-- START --

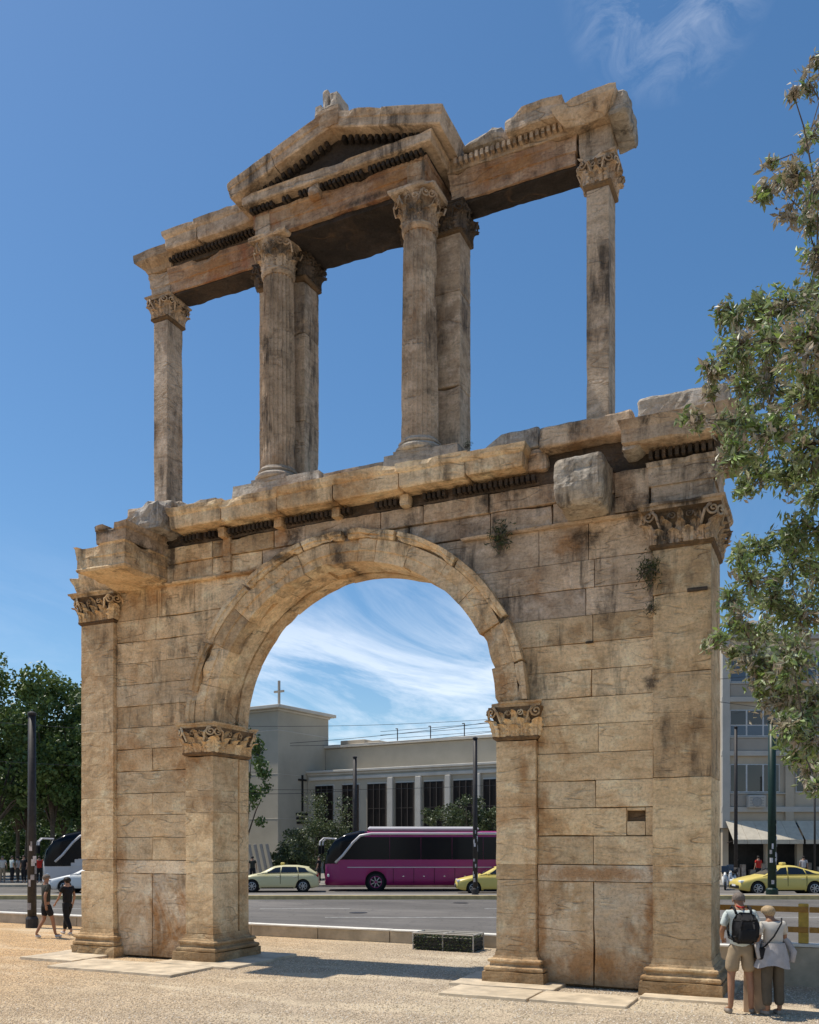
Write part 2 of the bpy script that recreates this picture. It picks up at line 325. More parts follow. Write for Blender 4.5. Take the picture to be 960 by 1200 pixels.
def addmesh(name, V, F, mat, parent=None, smooth=False, cat=None, label=None, group=None, kind=None, loc=None, attr=None, mi=None):
    me = bpy.data.meshes.new(name)
    V = np.asarray(V, float)
    me.from_pydata(V.tolist(), [], [tuple(f) for f in F] if not isinstance(F, np.ndarray) else F.tolist()); me.update()
    for mm in (mat if isinstance(mat, (list, tuple)) else [mat]): me.materials.append(MAT[mm] if isinstance(mm, str) else mm)
    if mi is not None: me.polygons.foreach_set('material_index', mi)
    if smooth: me.polygons.foreach_set('use_smooth', [True] * len(me.polygons))
    if attr is not None:
        a = me.attributes.new('leaf', 'FLOAT', 'POINT'); a.data.foreach_set('value', np.asarray(attr, float))
    return link(name, me, parent, cat, label, group, kind, loc)
def link(name, me, parent=None, cat=None, label=None, group=None, kind=None, loc=None):
    o = bpy.data.objects.new(name, me); COL.objects.link(o)
    if parent is not None: o.parent = parent
    if loc is not None: o.location = loc
    if cat: o['category'] = cat
    if label: o['label'] = label
    if group: o['group'] = group
    if kind: o['kind'] = kind
    return o
def thing(name, label, cat, loc=(0, 0, 0), rz=0, group=None):
    o = bpy.data.objects.new(name, None); COL.objects.link(o); o.location = loc; o.rotation_euler = (0, 0, rz)
    o.empty_display_size = .3; o['label'] = label; o['category'] = cat
    if group: o['group'] = group
    return o
def copy_tree(o, parent=None):
    c = o.copy(); COL.objects.link(c)
    if parent is not None: c.parent = parent
    for ch in list(o.children): copy_tree(ch, c)
    return c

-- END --

* **Given exercise**:
Quote all the lines above exactly as given. Do not include the pictures.

* **Answer below**:
Write part 2 of the bpy script that recreates this picture. It picks up at line 325. More parts follow. Write for Blender 4.5. Take the picture to be 960 by 1200 pixels.
def addmesh(name, V, F, mat, parent=None, smooth=False, cat=None, label=None, group=None, kind=None, loc=None, attr=None, mi=None):
    me = bpy.data.meshes.new(name)
    V = np.asarray(V, float)
    me.from_pydata(V.tolist(), [], [tuple(f) for f in F] if not isinstance(F, np.ndarray) else F.tolist()); me.update()
    for mm in (mat if isinstance(mat, (list, tuple)) else [mat]): me.materials.append(MAT[mm] if isinstance(mm, str) else mm)
    if mi is not None: me.polygons.foreach_set('material_index', mi)
    if smooth: me.polygons.foreach_set('use_smooth', [True] * len(me.polygons))
    if attr is not None:
        a = me.attributes.new('leaf', 'FLOAT', 'POINT'); a.data.foreach_set('value', np.asarray(attr, float))
    return link(name, me, parent, cat, label, group, kind, loc)
def link(name, me, parent=None, cat=None, label=None, group=None, kind=None, loc=None):
    o = bpy.data.objects.new(name, me); COL.objects.link(o)
    if parent is not None: o.parent = parent
    if loc is not None: o.location = loc
    if cat: o['category'] = cat
    if label: o['label'] = label
    if group: o['group'] = group
    if kind: o['kind'] = kind
    return o
def thing(name, label, cat, loc=(0, 0, 0), rz=0, group=None):
    o = bpy.data.objects.new(name, None); COL.objects.link(o); o.location = loc; o.rotation_euler = (0, 0, rz)
    o.empty_display_size = .3; o['label'] = label; o['category'] = cat
    if group: o['group'] = group
    return o
def copy_tree(o, parent=None):
    c = o.copy(); COL.objects.link(c)
    if parent is not None: c.parent = parent
    for ch in list(o.children): copy_tree(ch, c)
    return c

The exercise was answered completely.